Kaitaia woman Coral Cornwall is so concerned at the fire risk posed by an overgrown neighbouring property, she worries when she sees people smoking cigarettes as they walk past.

But a principal rural fire officer said a property with long grass and a derelict house was not necessarily a fire risk.

Mrs Cornwall said she had reported her concerns to the Far North District Council a number of times, and to councillor Colin Kitchen, who was also a senior member of the Kaitaia Fire Brigade.

Mr Kitchen shared Mrs Cornwall's view that the property on Farrimond Place was a distinct fire risk.

Advertisement

"I went around to have a look. It's overgrown to hell and there's an old house," he said.
"There could be squatters in there — that's my big, big concern."
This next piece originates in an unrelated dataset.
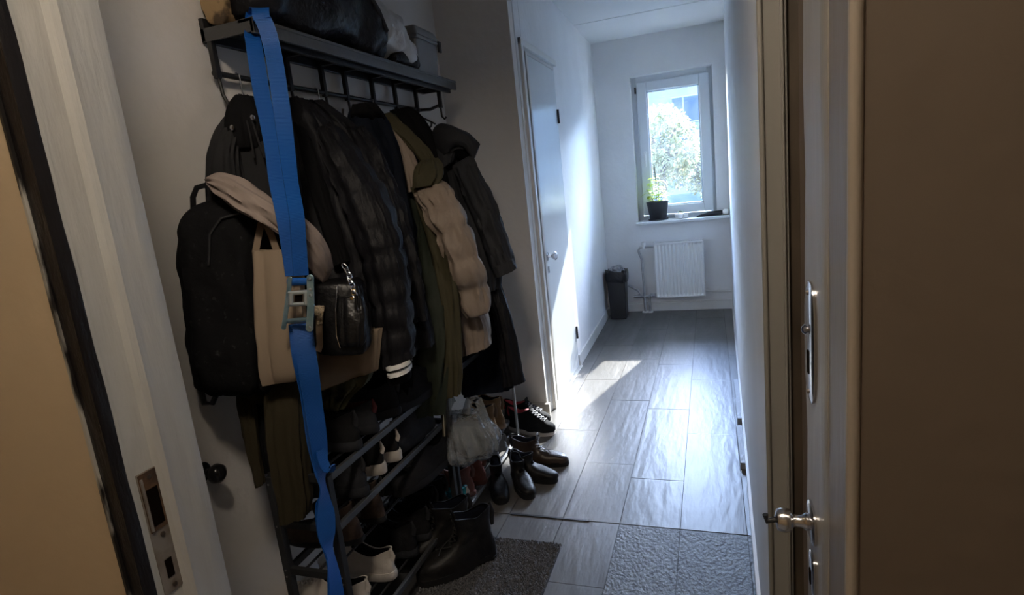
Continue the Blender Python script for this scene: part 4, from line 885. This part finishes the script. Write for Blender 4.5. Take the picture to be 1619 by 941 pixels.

Mr Kitchen said he was disappointed the council had not responded but he hoped fire officers would assess the property.

"My professional opinion is that something's got to be done about it."

However, responsibility for removing fire hazards shifted to Fire and Emergency NZ when it was formed last year.

Principal rural fire officer Myles Taylor admitted Fire and Emergency had a backlog of requests about potential fire hazards. A contractor was starting next week to assess the applications.

If a property was found to be a fire hazard, Fire and Emergency could compel a landowner to reduce the risk, such as mowing a strip of grass around the property's border.

But Mr Taylor said the threshold for what constitutes a fire risk was very high and it was a complex issue.

"It includes the opportunity for loss of life or loss of property; the likelihood of ignition," he said. "A section full of long grass does not necessarily constitute a fire hazard."

The fact Kaitaia Fire Brigade was close to the Farrimond Place property made it less of a hazard, he said. The benign weather conditions also lessoned the risk.

Mrs Cornwall said the house had been empty for a considerable time.